_Dataset section_

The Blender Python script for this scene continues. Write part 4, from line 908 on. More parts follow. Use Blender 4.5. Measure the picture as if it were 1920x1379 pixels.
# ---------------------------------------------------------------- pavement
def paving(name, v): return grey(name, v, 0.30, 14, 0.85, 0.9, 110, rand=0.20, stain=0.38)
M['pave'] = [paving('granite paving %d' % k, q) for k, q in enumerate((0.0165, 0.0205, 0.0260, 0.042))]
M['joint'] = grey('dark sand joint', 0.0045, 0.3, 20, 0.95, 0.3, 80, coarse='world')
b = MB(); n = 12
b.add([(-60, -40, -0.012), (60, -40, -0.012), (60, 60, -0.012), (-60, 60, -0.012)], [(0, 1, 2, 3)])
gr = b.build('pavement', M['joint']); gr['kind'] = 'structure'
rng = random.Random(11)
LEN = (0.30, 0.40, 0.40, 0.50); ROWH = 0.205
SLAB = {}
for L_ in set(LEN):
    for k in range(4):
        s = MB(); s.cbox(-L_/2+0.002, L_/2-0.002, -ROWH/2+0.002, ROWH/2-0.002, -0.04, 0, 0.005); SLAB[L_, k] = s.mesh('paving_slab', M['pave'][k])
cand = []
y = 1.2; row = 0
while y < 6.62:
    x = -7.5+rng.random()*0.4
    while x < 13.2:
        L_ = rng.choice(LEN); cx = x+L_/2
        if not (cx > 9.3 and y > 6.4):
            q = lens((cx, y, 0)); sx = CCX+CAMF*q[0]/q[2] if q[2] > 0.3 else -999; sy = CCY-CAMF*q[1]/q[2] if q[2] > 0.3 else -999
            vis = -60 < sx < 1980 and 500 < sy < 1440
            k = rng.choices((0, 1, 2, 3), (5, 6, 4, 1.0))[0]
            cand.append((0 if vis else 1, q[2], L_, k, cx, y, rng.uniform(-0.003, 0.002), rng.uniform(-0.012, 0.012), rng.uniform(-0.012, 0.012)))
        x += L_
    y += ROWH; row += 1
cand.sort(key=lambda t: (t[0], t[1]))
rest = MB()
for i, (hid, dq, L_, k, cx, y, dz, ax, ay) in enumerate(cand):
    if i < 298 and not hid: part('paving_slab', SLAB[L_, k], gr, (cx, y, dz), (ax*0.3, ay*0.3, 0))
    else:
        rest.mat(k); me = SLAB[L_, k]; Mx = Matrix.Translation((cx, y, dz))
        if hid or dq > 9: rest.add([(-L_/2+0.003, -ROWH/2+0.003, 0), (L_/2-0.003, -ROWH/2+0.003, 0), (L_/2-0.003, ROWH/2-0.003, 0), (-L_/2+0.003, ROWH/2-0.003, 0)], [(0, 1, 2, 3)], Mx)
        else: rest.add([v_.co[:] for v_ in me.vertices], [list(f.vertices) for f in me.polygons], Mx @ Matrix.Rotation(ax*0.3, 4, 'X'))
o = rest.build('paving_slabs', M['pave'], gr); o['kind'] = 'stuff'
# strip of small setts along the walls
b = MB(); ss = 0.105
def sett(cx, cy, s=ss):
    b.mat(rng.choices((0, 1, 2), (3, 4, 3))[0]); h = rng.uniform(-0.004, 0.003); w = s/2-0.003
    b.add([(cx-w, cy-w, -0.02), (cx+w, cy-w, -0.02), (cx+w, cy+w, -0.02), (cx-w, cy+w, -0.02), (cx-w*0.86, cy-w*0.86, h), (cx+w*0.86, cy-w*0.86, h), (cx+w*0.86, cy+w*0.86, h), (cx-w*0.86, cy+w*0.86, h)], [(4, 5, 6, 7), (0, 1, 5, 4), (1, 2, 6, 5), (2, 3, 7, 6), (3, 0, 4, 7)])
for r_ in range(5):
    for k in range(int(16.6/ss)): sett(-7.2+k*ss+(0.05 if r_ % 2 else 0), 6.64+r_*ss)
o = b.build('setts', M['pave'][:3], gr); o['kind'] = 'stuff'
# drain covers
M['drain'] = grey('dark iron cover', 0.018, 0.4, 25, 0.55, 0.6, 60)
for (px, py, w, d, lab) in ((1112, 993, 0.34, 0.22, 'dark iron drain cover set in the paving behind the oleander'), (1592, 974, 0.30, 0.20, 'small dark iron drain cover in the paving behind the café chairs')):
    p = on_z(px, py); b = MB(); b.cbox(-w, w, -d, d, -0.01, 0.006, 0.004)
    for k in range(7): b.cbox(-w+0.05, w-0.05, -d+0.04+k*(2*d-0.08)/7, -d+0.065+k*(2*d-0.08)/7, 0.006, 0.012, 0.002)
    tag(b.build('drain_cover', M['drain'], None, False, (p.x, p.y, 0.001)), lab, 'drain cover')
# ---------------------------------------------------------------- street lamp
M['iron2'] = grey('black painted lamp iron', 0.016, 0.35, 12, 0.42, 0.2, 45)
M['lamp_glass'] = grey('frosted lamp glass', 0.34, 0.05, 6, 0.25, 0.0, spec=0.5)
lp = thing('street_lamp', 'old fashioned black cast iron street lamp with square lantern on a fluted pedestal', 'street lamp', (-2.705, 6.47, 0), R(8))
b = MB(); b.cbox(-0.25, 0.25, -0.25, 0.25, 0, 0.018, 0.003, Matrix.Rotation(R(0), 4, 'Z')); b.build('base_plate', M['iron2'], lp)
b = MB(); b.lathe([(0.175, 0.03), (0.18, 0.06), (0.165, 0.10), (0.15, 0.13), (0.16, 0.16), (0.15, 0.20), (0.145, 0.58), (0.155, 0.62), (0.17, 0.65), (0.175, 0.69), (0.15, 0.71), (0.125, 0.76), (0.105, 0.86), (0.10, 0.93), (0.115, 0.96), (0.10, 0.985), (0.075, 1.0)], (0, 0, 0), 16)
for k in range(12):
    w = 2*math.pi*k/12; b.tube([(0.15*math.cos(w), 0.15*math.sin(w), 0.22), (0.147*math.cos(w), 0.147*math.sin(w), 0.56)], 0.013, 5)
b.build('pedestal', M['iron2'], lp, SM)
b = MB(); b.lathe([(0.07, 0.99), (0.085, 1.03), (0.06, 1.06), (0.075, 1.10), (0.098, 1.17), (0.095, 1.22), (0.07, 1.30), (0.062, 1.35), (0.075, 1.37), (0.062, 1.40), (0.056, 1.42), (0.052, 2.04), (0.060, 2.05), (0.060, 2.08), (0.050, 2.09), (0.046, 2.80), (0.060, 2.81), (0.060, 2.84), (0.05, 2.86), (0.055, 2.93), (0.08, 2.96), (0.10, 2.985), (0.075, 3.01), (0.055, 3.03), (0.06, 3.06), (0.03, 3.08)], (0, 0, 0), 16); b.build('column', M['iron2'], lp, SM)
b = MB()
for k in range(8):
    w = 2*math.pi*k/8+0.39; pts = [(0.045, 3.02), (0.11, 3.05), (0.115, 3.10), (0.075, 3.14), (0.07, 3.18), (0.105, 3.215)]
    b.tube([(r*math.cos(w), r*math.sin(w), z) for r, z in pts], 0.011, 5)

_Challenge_
Write the whole listing out again. Keep every line exactly as it is.

_Answer to this problem_
The Blender Python script for this scene continues. Write part 4, from line 908 on. More parts follow. Use Blender 4.5. Measure the picture as if it were 1920x1379 pixels.
# ---------------------------------------------------------------- pavement
def paving(name, v): return grey(name, v, 0.30, 14, 0.85, 0.9, 110, rand=0.20, stain=0.38)
M['pave'] = [paving('granite paving %d' % k, q) for k, q in enumerate((0.0165, 0.0205, 0.0260, 0.042))]
M['joint'] = grey('dark sand joint', 0.0045, 0.3, 20, 0.95, 0.3, 80, coarse='world')
b = MB(); n = 12
b.add([(-60, -40, -0.012), (60, -40, -0.012), (60, 60, -0.012), (-60, 60, -0.012)], [(0, 1, 2, 3)])
gr = b.build('pavement', M['joint']); gr['kind'] = 'structure'
rng = random.Random(11)
LEN = (0.30, 0.40, 0.40, 0.50); ROWH = 0.205
SLAB = {}
for L_ in set(LEN):
    for k in range(4):
        s = MB(); s.cbox(-L_/2+0.002, L_/2-0.002, -ROWH/2+0.002, ROWH/2-0.002, -0.04, 0, 0.005); SLAB[L_, k] = s.mesh('paving_slab', M['pave'][k])
cand = []
y = 1.2; row = 0
while y < 6.62:
    x = -7.5+rng.random()*0.4
    while x < 13.2:
        L_ = rng.choice(LEN); cx = x+L_/2
        if not (cx > 9.3 and y > 6.4):
            q = lens((cx, y, 0)); sx = CCX+CAMF*q[0]/q[2] if q[2] > 0.3 else -999; sy = CCY-CAMF*q[1]/q[2] if q[2] > 0.3 else -999
            vis = -60 < sx < 1980 and 500 < sy < 1440
            k = rng.choices((0, 1, 2, 3), (5, 6, 4, 1.0))[0]
            cand.append((0 if vis else 1, q[2], L_, k, cx, y, rng.uniform(-0.003, 0.002), rng.uniform(-0.012, 0.012), rng.uniform(-0.012, 0.012)))
        x += L_
    y += ROWH; row += 1
cand.sort(key=lambda t: (t[0], t[1]))
rest = MB()
for i, (hid, dq, L_, k, cx, y, dz, ax, ay) in enumerate(cand):
    if i < 298 and not hid: part('paving_slab', SLAB[L_, k], gr, (cx, y, dz), (ax*0.3, ay*0.3, 0))
    else:
        rest.mat(k); me = SLAB[L_, k]; Mx = Matrix.Translation((cx, y, dz))
        if hid or dq > 9: rest.add([(-L_/2+0.003, -ROWH/2+0.003, 0), (L_/2-0.003, -ROWH/2+0.003, 0), (L_/2-0.003, ROWH/2-0.003, 0), (-L_/2+0.003, ROWH/2-0.003, 0)], [(0, 1, 2, 3)], Mx)
        else: rest.add([v_.co[:] for v_ in me.vertices], [list(f.vertices) for f in me.polygons], Mx @ Matrix.Rotation(ax*0.3, 4, 'X'))
o = rest.build('paving_slabs', M['pave'], gr); o['kind'] = 'stuff'
# strip of small setts along the walls
b = MB(); ss = 0.105
def sett(cx, cy, s=ss):
    b.mat(rng.choices((0, 1, 2), (3, 4, 3))[0]); h = rng.uniform(-0.004, 0.003); w = s/2-0.003
    b.add([(cx-w, cy-w, -0.02), (cx+w, cy-w, -0.02), (cx+w, cy+w, -0.02), (cx-w, cy+w, -0.02), (cx-w*0.86, cy-w*0.86, h), (cx+w*0.86, cy-w*0.86, h), (cx+w*0.86, cy+w*0.86, h), (cx-w*0.86, cy+w*0.86, h)], [(4, 5, 6, 7), (0, 1, 5, 4), (1, 2, 6, 5), (2, 3, 7, 6), (3, 0, 4, 7)])
for r_ in range(5):
    for k in range(int(16.6/ss)): sett(-7.2+k*ss+(0.05 if r_ % 2 else 0), 6.64+r_*ss)
o = b.build('setts', M['pave'][:3], gr); o['kind'] = 'stuff'
# drain covers
M['drain'] = grey('dark iron cover', 0.018, 0.4, 25, 0.55, 0.6, 60)
for (px, py, w, d, lab) in ((1112, 993, 0.34, 0.22, 'dark iron drain cover set in the paving behind the oleander'), (1592, 974, 0.30, 0.20, 'small dark iron drain cover in the paving behind the café chairs')):
    p = on_z(px, py); b = MB(); b.cbox(-w, w, -d, d, -0.01, 0.006, 0.004)
    for k in range(7): b.cbox(-w+0.05, w-0.05, -d+0.04+k*(2*d-0.08)/7, -d+0.065+k*(2*d-0.08)/7, 0.006, 0.012, 0.002)
    tag(b.build('drain_cover', M['drain'], None, False, (p.x, p.y, 0.001)), lab, 'drain cover')
# ---------------------------------------------------------------- street lamp
M['iron2'] = grey('black painted lamp iron', 0.016, 0.35, 12, 0.42, 0.2, 45)
M['lamp_glass'] = grey('frosted lamp glass', 0.34, 0.05, 6, 0.25, 0.0, spec=0.5)
lp = thing('street_lamp', 'old fashioned black cast iron street lamp with square lantern on a fluted pedestal', 'street lamp', (-2.705, 6.47, 0), R(8))
b = MB(); b.cbox(-0.25, 0.25, -0.25, 0.25, 0, 0.018, 0.003, Matrix.Rotation(R(0), 4, 'Z')); b.build('base_plate', M['iron2'], lp)
b = MB(); b.lathe([(0.175, 0.03), (0.18, 0.06), (0.165, 0.10), (0.15, 0.13), (0.16, 0.16), (0.15, 0.20), (0.145, 0.58), (0.155, 0.62), (0.17, 0.65), (0.175, 0.69), (0.15, 0.71), (0.125, 0.76), (0.105, 0.86), (0.10, 0.93), (0.115, 0.96), (0.10, 0.985), (0.075, 1.0)], (0, 0, 0), 16)
for k in range(12):
    w = 2*math.pi*k/12; b.tube([(0.15*math.cos(w), 0.15*math.sin(w), 0.22), (0.147*math.cos(w), 0.147*math.sin(w), 0.56)], 0.013, 5)
b.build('pedestal', M['iron2'], lp, SM)
b = MB(); b.lathe([(0.07, 0.99), (0.085, 1.03), (0.06, 1.06), (0.075, 1.10), (0.098, 1.17), (0.095, 1.22), (0.07, 1.30), (0.062, 1.35), (0.075, 1.37), (0.062, 1.40), (0.056, 1.42), (0.052, 2.04), (0.060, 2.05), (0.060, 2.08), (0.050, 2.09), (0.046, 2.80), (0.060, 2.81), (0.060, 2.84), (0.05, 2.86), (0.055, 2.93), (0.08, 2.96), (0.10, 2.985), (0.075, 3.01), (0.055, 3.03), (0.06, 3.06), (0.03, 3.08)], (0, 0, 0), 16); b.build('column', M['iron2'], lp, SM)
b = MB()
for k in range(8):
    w = 2*math.pi*k/8+0.39; pts = [(0.045, 3.02), (0.11, 3.05), (0.115, 3.10), (0.075, 3.14), (0.07, 3.18), (0.105, 3.215)]
    b.tube([(r*math.cos(w), r*math.sin(w), z) for r, z in pts], 0.011, 5)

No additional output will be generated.